5.23. Decorators

A decorator is a piece of syntax that wraps a function (or a method) in another function. The wrapper can add behaviour before and after the original call, replace the return value, or attach metadata. The shape is:

@wrapper
def f():
    ...

The @wrapper line is equivalent to f = wrapper(f) – the function f is built normally, then handed to wrapper, and the result is rebound to the name f.

A function entering a "wrapper" box on the left and emerging on the right as a decorated function.

A decorator takes a function in and returns a new function.

5.23.1. Built-in method decorators

A few decorators ship with Python and are used inside class bodies.

5.23.1.1. @property

Turns a method into a computed attribute. The caller accesses it as if it were a plain attribute (no parentheses), but a method runs on each read:

class Circle:
    def __init__(self, radius):
        self.radius = radius

    @property
    def area(self):
        return 3.14159 * self.radius * self.radius

c = Circle(5)
print(c.area)             # 78.53975  -- no parentheses

Use it when an attribute that looks simple needs a tiny computation behind it. If the work is expensive, prefer a regular method – callers do not expect attribute reads to be slow.

5.23.1.2. @classmethod

Defines a method that receives the class as its first argument instead of an instance. The first parameter is conventionally named cls:

class Point:
    def __init__(self, x, y):
        self.x = x
        self.y = y

    @classmethod
    def origin(cls):
        return cls(0, 0)

p = Point.origin()

Class methods are the standard way to provide alternative constructors – factory functions that return an instance built in a non-default way.

5.23.1.3. @staticmethod

Defines a method that receives neither the instance nor the class – it is just a plain function that lives in the class namespace for organisational reasons:

class Temperature:
    @staticmethod
    def c_to_f(c):
        return c * 9 / 5 + 32

Temperature.c_to_f(100)   # 212.0

Use it sparingly; if a function really has nothing to do with the class’s state, a plain module-level function is usually cleaner.

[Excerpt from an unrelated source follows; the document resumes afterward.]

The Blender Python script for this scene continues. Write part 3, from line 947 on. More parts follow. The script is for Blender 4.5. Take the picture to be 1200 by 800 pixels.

5.23.2. Writing a custom decorator

A decorator is a function that takes a function and returns a function. The minimum shape:

def log_calls(func):
    def wrapper(*args, **kwargs):
        print("calling", func.__name__)
        return func(*args, **kwargs)
    return wrapper

@log_calls
def add(a, b):
    return a + b

add(2, 3)

Output:

calling add

The wrapper closes over func and forwards everything to it. *args / **kwargs lets it work on any function, not just two-argument ones. This pattern is the foundation of more elaborate decorators (timing, caching, retry-on-failure) but the core is always the same: take a function in, return a function out.